My experience in fire has been about as broad as it can get. I started almost 17 years ago working for a municipal department her is Southern California and continued that for a while moving to a couple different departments along the way. The whole time I was having fun and enjoyed my job, but I had become really interested in the wildland aspect of firefighting. The more I went on wildland incidents, the more I became aware that I really wanted to pursue it as a full time career and not a collateral side of an all-risk department that I was currently in.
I had made up my mind, I needed to make a turn at the fork in the road, and so I did. I applied to the San Bernardino National Forest and began my career in the Land Management agencies. My first crew I worked with taught me a lot about myself and my new choice.
These folks were great, we spent more time together than we did with our own families. I began to really have an appreciation for wildland fire and what it was capable of doing to the resources it impacted. One thing that really started to hit me was the beauty and destruction that could happen at the same time. On October 26, 2006 it hit home. We suffered a traumatic loss on our forest. The entire crew of Engine 57 had been burned over during the Esperanza fire. One of the members were a close family friend of mine.

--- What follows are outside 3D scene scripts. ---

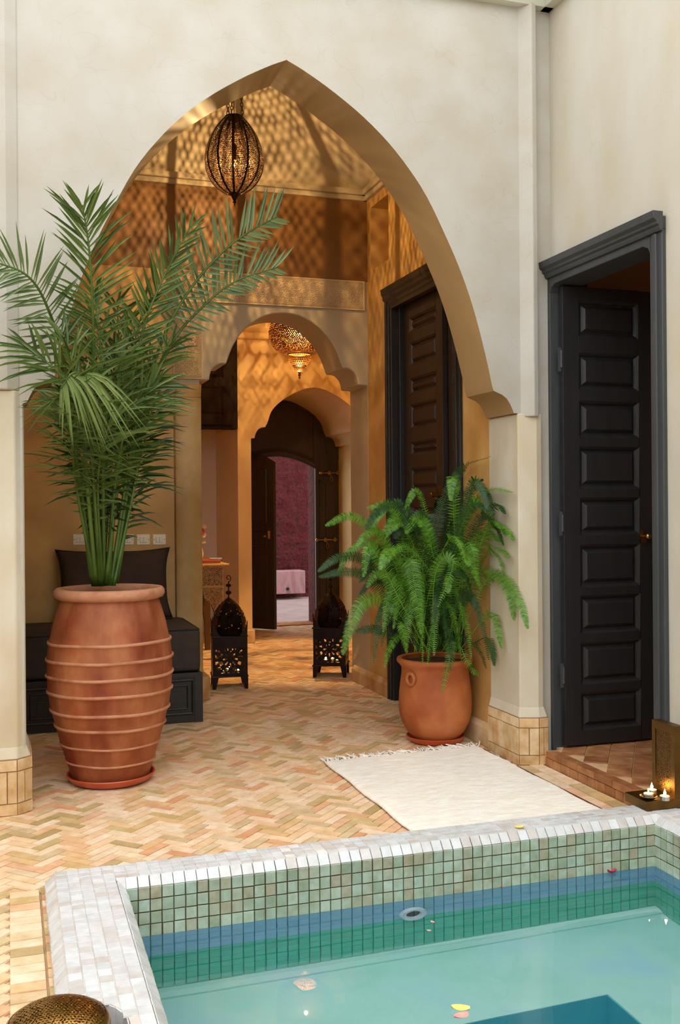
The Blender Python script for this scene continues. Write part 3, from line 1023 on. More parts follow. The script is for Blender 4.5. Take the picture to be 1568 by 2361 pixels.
pm.build('panel_moulding', OLDW, parent=lfo)
lk = la + uu * (LW - .06) + nn_ * .05
lk2 = MB().box(lk.x - .012, lk.x + .012, lk.y - .012, lk.y + .005, .96, 1.04)
lk2.tube([(lk.x - .045, lk.y - .02, .985), (lk.x - .045, lk.y + .04, .985)], .012, 8)
lk2.build('lock', BRASS, parent=lfo)
MB().box(2.2, 3.5, SY - .0, SY + .3, -.02, .012).build('threshold', STEPB, parent=d4)

# the street beyond
SW = 13.85
ex = MB()
ex.box(1.0, ox0, SY + .06, SY + .3, 0, 4.2)
ex.box(ox1, 5., SY + .06, SY + .3, 0, 4.2)
ex.box(ox0, ox1, SY + .06, SY + .3, 1.98, 4.2)
struct(ex.build('wall_street_side', MAROON))


def swall(u, v):
    x, z = 1.5 + 5. * u, -.1 + 4. * v
    d = noise.noise(Vector((x * 6, z * 6, 1))) * .03 + noise.noise(Vector((x * 22, z * 22, 4))) * .016 + abs(noise.noise(Vector((x * 48, z * 48, 9)))) * .012
    return (x, SW + d + max(0, .35 - z) * -.5, z)


struct(MB().grid(swall, 240, 190).build('wall_street', MAROON, smooth=180))
struct(MB().grid(lambda u, v: (1.5 + 5 * u, SY + .28 + 3.4 * v, .0 + .012 * noise.noise(Vector((u * 20, v * 14, 0))) + .02 * v), 60, 40).build('ground_street', PAVE, smooth=180))
bx = thing('utility_box', (3.8, SW - .1, .2), 'stained grey metal box low on the maroon street wall', 'utility box')
p0, p1 = atY(600, 1318, 13.45), atY(704, 1368, 13.45)
MB().box(p0.x, p1.x, 13.44, 13.70, p1.z, p0.z).build('box_body', BOXG, parent=bx, bevel=.01)
MB().tube([((p0.x * .4 + p1.x * .6), 13.45, p1.z + .07), ((p0.x * .4 + p1.x * .6), 13.43, p1.z + .07)], .022, 12).build('lock', pbr('lock_black', [(30, 20, 22)]), parent=bx)

# ------------------------------------------------------------------ pool
pc = thing('pool_coping', (.137, 3.5, 0), None, None)
struct(pc)
bv = .03
bo = .028
LC = Vector((.10, 2.44, 0))
NR = .165


def notch_arc(r, a0, a1, n):
    return [(LC.x + r * math.cos(a0 + (a1 - a0) * i / n), LC.y + r * math.sin(a0 + (a1 - a0) * i / n)) for i in range(n + 1)]


def coping_outline(e):
    """outer left X = COP_L - e with the round notch for the lantern"""
    xl = COP_L - e
    r = NR
    a1 = math.acos((xl - LC.x) / r)
    pts = [(xl, 1.4)]
    arc = notch_arc(r, -a1, a1, 24)
    pts += arc
    pts += [(xl, COP_B + e)]
    return pts


o_t = coping_outline(0)
inner_t = [(PIN_R + .5, COP_B), (PIN_R + .5, PIN_B + bv), (PIN_L - bv, PIN_B + bv), (PIN_L - bv, 1.4)]
cpm = MB().prism(o_t + inner_t, -.2, COP_Z - .004, 'z')
cpm.box(COP_L - bo, COP_L + .01, LC.y + NR + .01, COP_B + bo, -.1, .045)
cpm.box(COP_L - bo, PIN_R + .3, COP_B - .01, COP_B + bo, -.1, .045)
cpm.box(PIN_R + bv, PIN_R + .5, 1.4, PIN_B + bv, -.2, COP_Z - .004)
cpm.build('coping_core', pbr('coping_bed', [(214, 204, 194), (204, 190, 178)], scale=30, rough=.7), parent=pc)
ct = MB()
TS = .0385


def cop_keep(c_):
    return (c_.x - LC.x) ** 2 + (c_.y - LC.y) ** 2 > (NR + .004) ** 2


zt = COP_Z - .004
nx = int((PIN_R + .16 - (PIN_L - bv)) / TS)
nback = 4
sv = (COP_B - (PIN_B + bv)) / nback
tiles(ct, (PIN_L - bv, PIN_B + bv, zt), (1, 0, 0), (0, 1, 0), nx, nback, TS, sv)
nl = 5
su = (PIN_L - bv - COP_L) / nl
tiles(ct, (COP_L, 1.6, zt), (1, 0, 0), (0, 1, 0), nl, int((COP_B - 1.6) / TS) , su, (COP_B - 1.6) / int((COP_B - 1.6) / TS), keep=cop_keep)
tiles(ct, (PIN_R + bv, 1.9, zt), (1, 0, 0), (0, 1, 0), 5, 38, TS, (PIN_B + bv - 1.9) / 38)
# bevel rows along the water side
s2 = math.sqrt(.5)
zb = COP_Z - .03
L_ = bv / s2
nb_ = int((PIN_R - PIN_L) / TS)
tiles(ct, (PIN_L, PIN_B, zb - .002), (1, 0, 0), (0, s2, s2), nb_, 1, (PIN_R - PIN_L) / nb_, L_, n=(0, -s2, s2))
nb2 = int((PIN_B - 1.6) / TS)
tiles(ct, (PIN_L, 1.6, zb - .002), (-s2, 0, s2), (0, 1, 0), 1, nb2, L_, (PIN_B - 1.6) / nb2, n=(s2, 0, s2))
tiles(ct, (PIN_R, 1.6, zb - .002), (s2, 0, s2), (0, 1, 0), 1, nb2, L_, (PIN_B - 1.6) / nb2, n=(-s2, 0, s2))
# outer bevel and outer face on the left and the back
ya = LC.y + NR + .012
no = int((COP_B - ya) / .034)
tiles(ct, (COP_L - bo, ya, .045), (s2, 0, s2), (0, 1, 0), 1, no, bo / s2 + .012, (COP_B + bo * .5 - ya) / no, n=(-s2, 0, s2))
tiles(ct, (COP_L - bo, ya, 0), (0, 1, 0), (0, 0, 1), no, 1, (COP_B + bo - ya) / no, .045, n=(-1, 0, 0))
tiles(ct, (COP_L, COP_B + bo, .045), (1, 0, 0), (0, -s2, s2), 58, 1, TS, bo / s2 + .012, n=(0, s2, s2))
# notch tiles
arc = notch_arc(NR - .001, -1.4, 1.4, 13)
for i in range(13):
    a_, b_ = Vector(arc[i] + (0,)), Vector(arc[i + 1] + (0,))
    d_ = (b_ - a_)
    mid = (a_ + b_) / 2
    nn2 = (Vector((LC.x, LC.y, 0)) - mid).normalized()
    tiles(ct, a_, d_.normalized(), (0, 0, 1), 1, 1, d_.length, .082, n=nn2, th=.003)
for (xi, s_) in ((PIN_L, -1), (PIN_R, 1)):
    e = .0015
    P0, P1, P2, P3 = (xi, PIN_B, zb + e), (xi, PIN_B + bv, COP_Z), (xi + s_ * bv, PIN_B + bv, COP_Z), (xi + s_ * bv, PIN_B, COP_Z)
    ct.add([P0, P1, P2], [(0, 1, 2)])
    ct.add([P0, P2, P3], [(0, 1, 2)])
ct.build('coping_tiles', WTILE, parent=pc)
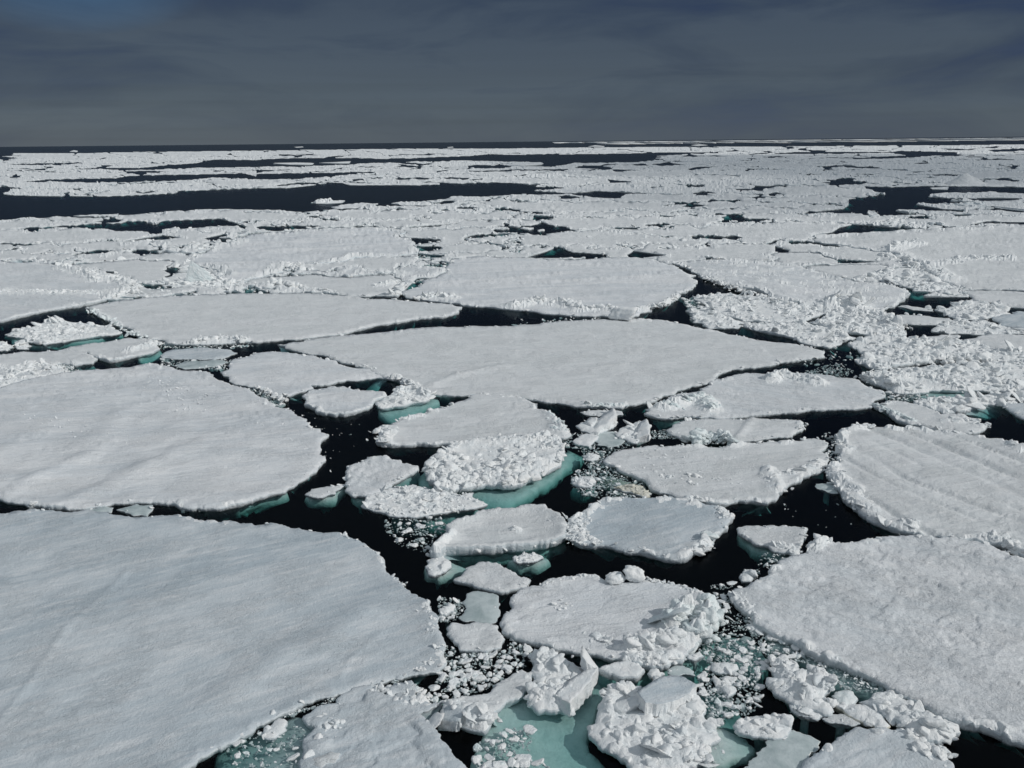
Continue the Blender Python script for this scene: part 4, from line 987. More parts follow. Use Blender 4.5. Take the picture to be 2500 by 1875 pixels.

This will forever be a defining moment in my career. It was at this point that I decided I needed to become a student of fire so that I could help myself and my co-workers avoid another tragedy like this again if at all possible. In the years following that day I started paying particular attention to how and why things were happening during a wildland fire. Studying fuels, weather, topography and environmental impacts, I started to gain a better understanding of the effects of wildland fires on our environment.
I began to look at how we could use fire in a productive way that would benefit the environment. This lead me to the National Park Service. My research of the agency showed that they were on the forefront of fire management in regards to using fire for resource benefit. I decided to apply for a position in the National Park Service and made the jump to that agency. Since then I have become more involved in prescribed fire and during the last two seasons I have had the opportunity to travel to parks and be part of larger scale resource benefit fire like the one pictured below.
These experiences have once again peaked my interest in the use of wildland fire for the benefit of the environment. That is what has lead me here. I am hoping to gain additional knowledge that I can incorporate into my career that will allow me to better manage the land that I have been entrusted to care for.